CAREER: Using Entanglement to Enhance Communication and Sensing in the Presence of Noise

The proposed CAREER project will utilize quantum effects to advance the sensing and communication technology, and at the same time deepen the understanding of quantum physics. While modern technology has provided people precise sensing tools and convenient communication devices, for many demanding tasks, the performance is fundamentally limited by classical physics and is far from satisfying.

Quantum effects are required to further boost performance. However, quantum effects are usually fragile to the environmental noise ambient in practical scenarios, which makes enhancing performance by quantum technology challenging. The proposed project will solve the noise issue and develop robust quantum protocols for practical sensing and communication applications, including quantum radar, quantum communication networks and quantum sensor networks.

The protocols will feature devices and systems that are currently off-the-shelf or realizable in the near-term. These research activities will integrate with an education plan to prepare the next generation of diverse Quantum Information Science (QIS) engineers who will be adaptive and creative innovators in a globally connected, innovation-driven world with great consideration of the societal impacts of their work.
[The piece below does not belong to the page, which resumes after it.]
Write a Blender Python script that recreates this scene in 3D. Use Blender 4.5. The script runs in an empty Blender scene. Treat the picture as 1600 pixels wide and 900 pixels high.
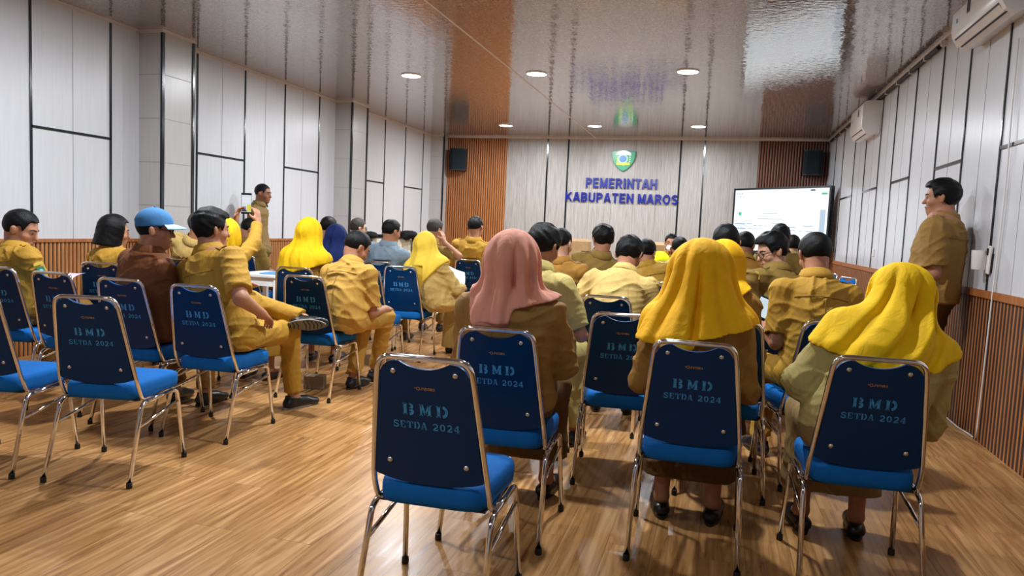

For the education plan, the PI will: (1) organize a workshop each summer oriented to industry that fosters a collaborative environment between academia and industry on QIS; (2) develop a new QIS course to augment the standard curriculum with education materials derived from this quantum sensing and communication CAREER project; and (3) develop an undergraduate summer research program to engage students from diverse backgrounds into the CAREER research. The proposed quantum sensing and communication system designs will impact the NSF’s Big 10 Ideas and cut across multiple research disciplines essential to the Nation’s competitiveness and prosperity, including quantum information, machine learning, and photonics.
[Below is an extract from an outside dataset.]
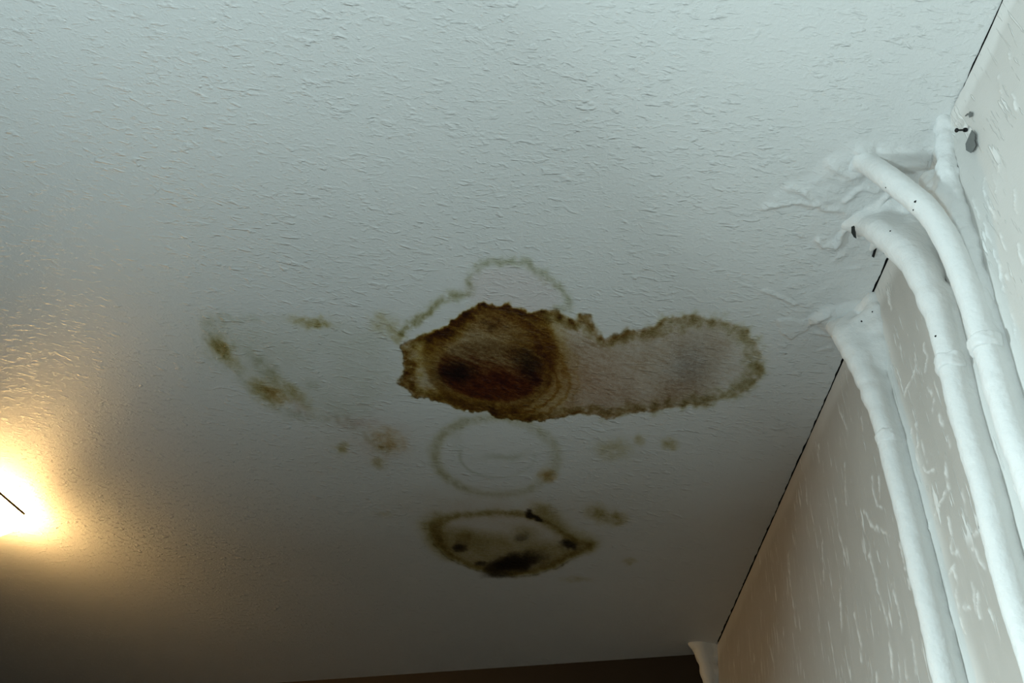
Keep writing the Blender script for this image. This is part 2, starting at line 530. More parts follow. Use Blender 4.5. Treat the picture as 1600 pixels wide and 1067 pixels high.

The expected project outcomes will apply to sensing and communication tasks that include deep-space communication, radar detection, inertia force sensing, and radio-frequency signal sensing. Such outcomes will lead to innovations in the aerospace, chemical, environmental protection, finance, healthcare, and information technology industries that impact society and the US economy.

By working with industrial partners like General Dynamics, Arm Ltd., and Fidelity Investments, the PI and his group will help to translate fundamental quantum research into industry technologies. For the education plan, the proposed: (1) workforce development workshops will help to prepare US industry employees and university students for the future quantum edge; and (2) hands-on research experience with the PI’s group will enable undergraduates to gain problem-solving skills and a more in-depth knowledge of QIS to inspire them to follow QIS career pathways. Graduate students will obtain direct experience of mentoring under the PI’s supervision.
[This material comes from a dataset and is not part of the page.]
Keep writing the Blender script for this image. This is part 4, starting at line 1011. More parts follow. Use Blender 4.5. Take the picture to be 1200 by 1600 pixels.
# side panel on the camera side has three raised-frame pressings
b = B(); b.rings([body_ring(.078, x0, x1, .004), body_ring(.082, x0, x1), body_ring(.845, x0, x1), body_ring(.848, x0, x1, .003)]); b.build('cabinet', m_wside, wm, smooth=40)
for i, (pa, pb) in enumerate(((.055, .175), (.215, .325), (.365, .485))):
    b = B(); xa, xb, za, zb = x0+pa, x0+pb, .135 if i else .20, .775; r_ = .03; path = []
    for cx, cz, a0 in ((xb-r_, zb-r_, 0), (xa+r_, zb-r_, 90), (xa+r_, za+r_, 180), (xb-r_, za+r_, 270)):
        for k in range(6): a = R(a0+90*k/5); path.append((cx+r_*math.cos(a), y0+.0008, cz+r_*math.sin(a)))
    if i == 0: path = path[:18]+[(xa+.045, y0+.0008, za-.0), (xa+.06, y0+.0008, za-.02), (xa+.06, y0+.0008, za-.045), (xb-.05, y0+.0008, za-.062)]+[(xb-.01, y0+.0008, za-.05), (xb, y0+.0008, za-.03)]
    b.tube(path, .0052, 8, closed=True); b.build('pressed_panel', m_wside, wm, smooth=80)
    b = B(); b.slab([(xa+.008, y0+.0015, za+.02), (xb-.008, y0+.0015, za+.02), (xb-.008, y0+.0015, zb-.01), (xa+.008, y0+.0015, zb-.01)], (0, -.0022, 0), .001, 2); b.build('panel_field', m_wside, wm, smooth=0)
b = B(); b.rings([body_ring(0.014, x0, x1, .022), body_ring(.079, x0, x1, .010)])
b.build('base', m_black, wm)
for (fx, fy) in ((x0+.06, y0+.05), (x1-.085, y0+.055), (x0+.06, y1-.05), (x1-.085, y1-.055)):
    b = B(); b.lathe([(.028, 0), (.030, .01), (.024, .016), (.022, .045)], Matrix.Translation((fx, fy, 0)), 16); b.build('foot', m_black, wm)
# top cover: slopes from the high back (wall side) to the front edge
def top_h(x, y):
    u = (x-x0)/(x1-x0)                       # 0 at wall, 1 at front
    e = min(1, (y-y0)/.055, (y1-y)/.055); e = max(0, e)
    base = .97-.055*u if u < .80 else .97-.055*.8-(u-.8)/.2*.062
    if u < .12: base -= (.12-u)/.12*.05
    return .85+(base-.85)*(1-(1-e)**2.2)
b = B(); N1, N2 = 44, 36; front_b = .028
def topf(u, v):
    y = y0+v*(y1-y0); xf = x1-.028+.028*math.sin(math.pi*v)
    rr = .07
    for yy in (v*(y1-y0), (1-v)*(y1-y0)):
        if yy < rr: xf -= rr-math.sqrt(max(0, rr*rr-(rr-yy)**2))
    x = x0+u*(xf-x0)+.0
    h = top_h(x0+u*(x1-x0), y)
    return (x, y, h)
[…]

The proposed CAREER project will determine the ultimate quantum limits of sensing and communication tasks and develop entanglement-assisted (EA) protocols to advance real-world sensing and communication scenarios with near-term technology. The PI will propose, analyze, and verify protocol designs that can benefit from entanglement in the presence of noise for an EA quantum pulse compression radar, an EA communication network, and an EA sensor-network.

The project team will combine numerical and analytical calculations in the theory and modeling of quantum systems and adopt advanced machine-learning tools for variational circuit optimization. The theory framework for analyzing different sensing and communication systems will be a solid foundation to explore EA quantum information processing in the presence of noise, and will include sensing and communication modeling, source and measurement optimization, and techniques to bound the capacity region.

The proposed project will advance knowledge from both fundamental and practical angles. On a fundamental level, the research will deepen the understanding of the operational meaning of bipartite and multipartite entanglement and provide paradigms for multiple parameter estimation and distributed parameter estimation: estimating a global property of various local parameters.

On the application and engineering levels, the designed protocols will guide the near-term development of quantum devices for acquiring, storing, and processing information to meet the goal of realizing entanglement benefits in practice.

This award reflects NSF's statutory mission and has been deemed worthy of support through evaluation using the Foundation's intellectual merit and broader impacts review criteria.